» Challenge: All the data should come back exactly as it was given.
☆ ☆ ☆
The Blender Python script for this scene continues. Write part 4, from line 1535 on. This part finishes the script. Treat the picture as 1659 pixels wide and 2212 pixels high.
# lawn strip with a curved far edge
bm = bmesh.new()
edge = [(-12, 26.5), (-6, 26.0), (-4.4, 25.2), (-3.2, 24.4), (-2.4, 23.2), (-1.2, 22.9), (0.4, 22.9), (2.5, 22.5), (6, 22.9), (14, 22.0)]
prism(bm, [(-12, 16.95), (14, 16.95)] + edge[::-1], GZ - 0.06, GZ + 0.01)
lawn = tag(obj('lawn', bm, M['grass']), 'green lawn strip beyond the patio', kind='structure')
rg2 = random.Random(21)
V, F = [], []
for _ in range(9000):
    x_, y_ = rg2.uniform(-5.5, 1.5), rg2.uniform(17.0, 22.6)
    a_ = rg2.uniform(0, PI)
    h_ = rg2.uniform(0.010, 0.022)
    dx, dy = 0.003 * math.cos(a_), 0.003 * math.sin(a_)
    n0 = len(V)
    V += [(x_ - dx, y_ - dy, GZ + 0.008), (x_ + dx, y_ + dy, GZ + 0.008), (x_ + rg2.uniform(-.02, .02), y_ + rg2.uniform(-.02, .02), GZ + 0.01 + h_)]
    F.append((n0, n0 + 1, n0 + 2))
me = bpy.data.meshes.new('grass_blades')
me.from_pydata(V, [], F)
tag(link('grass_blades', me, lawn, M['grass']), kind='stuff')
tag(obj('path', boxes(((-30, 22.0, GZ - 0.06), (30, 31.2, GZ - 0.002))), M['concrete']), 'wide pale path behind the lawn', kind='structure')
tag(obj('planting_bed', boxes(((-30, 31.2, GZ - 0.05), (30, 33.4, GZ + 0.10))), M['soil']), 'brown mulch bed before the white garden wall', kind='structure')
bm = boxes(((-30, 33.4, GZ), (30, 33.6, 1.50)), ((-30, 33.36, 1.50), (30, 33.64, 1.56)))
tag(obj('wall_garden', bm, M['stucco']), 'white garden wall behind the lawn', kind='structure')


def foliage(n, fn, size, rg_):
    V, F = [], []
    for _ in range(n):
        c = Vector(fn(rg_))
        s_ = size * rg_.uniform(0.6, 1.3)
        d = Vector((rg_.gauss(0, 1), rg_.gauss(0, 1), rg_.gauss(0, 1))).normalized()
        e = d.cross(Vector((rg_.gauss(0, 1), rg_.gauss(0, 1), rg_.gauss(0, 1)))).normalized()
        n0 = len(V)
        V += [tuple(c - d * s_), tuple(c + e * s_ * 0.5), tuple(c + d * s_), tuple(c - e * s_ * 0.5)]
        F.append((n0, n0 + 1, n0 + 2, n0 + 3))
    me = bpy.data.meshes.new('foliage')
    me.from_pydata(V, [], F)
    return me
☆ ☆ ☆
» Final result:
The Blender Python script for this scene continues. Write part 4, from line 1535 on. This part finishes the script. Treat the picture as 1659 pixels wide and 2212 pixels high.
# lawn strip with a curved far edge
bm = bmesh.new()
edge = [(-12, 26.5), (-6, 26.0), (-4.4, 25.2), (-3.2, 24.4), (-2.4, 23.2), (-1.2, 22.9), (0.4, 22.9), (2.5, 22.5), (6, 22.9), (14, 22.0)]
prism(bm, [(-12, 16.95), (14, 16.95)] + edge[::-1], GZ - 0.06, GZ + 0.01)
lawn = tag(obj('lawn', bm, M['grass']), 'green lawn strip beyond the patio', kind='structure')
rg2 = random.Random(21)
V, F = [], []
for _ in range(9000):
    x_, y_ = rg2.uniform(-5.5, 1.5), rg2.uniform(17.0, 22.6)
    a_ = rg2.uniform(0, PI)
    h_ = rg2.uniform(0.010, 0.022)
    dx, dy = 0.003 * math.cos(a_), 0.003 * math.sin(a_)
    n0 = len(V)
    V += [(x_ - dx, y_ - dy, GZ + 0.008), (x_ + dx, y_ + dy, GZ + 0.008), (x_ + rg2.uniform(-.02, .02), y_ + rg2.uniform(-.02, .02), GZ + 0.01 + h_)]
    F.append((n0, n0 + 1, n0 + 2))
me = bpy.data.meshes.new('grass_blades')
me.from_pydata(V, [], F)
tag(link('grass_blades', me, lawn, M['grass']), kind='stuff')
tag(obj('path', boxes(((-30, 22.0, GZ - 0.06), (30, 31.2, GZ - 0.002))), M['concrete']), 'wide pale path behind the lawn', kind='structure')
tag(obj('planting_bed', boxes(((-30, 31.2, GZ - 0.05), (30, 33.4, GZ + 0.10))), M['soil']), 'brown mulch bed before the white garden wall', kind='structure')
bm = boxes(((-30, 33.4, GZ), (30, 33.6, 1.50)), ((-30, 33.36, 1.50), (30, 33.64, 1.56)))
tag(obj('wall_garden', bm, M['stucco']), 'white garden wall behind the lawn', kind='structure')


def foliage(n, fn, size, rg_):
    V, F = [], []
    for _ in range(n):
        c = Vector(fn(rg_))
        s_ = size * rg_.uniform(0.6, 1.3)
        d = Vector((rg_.gauss(0, 1), rg_.gauss(0, 1), rg_.gauss(0, 1))).normalized()
        e = d.cross(Vector((rg_.gauss(0, 1), rg_.gauss(0, 1), rg_.gauss(0, 1)))).normalized()
        n0 = len(V)
        V += [tuple(c - d * s_), tuple(c + e * s_ * 0.5), tuple(c + d * s_), tuple(c - e * s_ * 0.5)]
        F.append((n0, n0 + 1, n0 + 2, n0 + 3))
    me = bpy.data.meshes.new('foliage')
    me.from_pydata(V, [], F)
    return me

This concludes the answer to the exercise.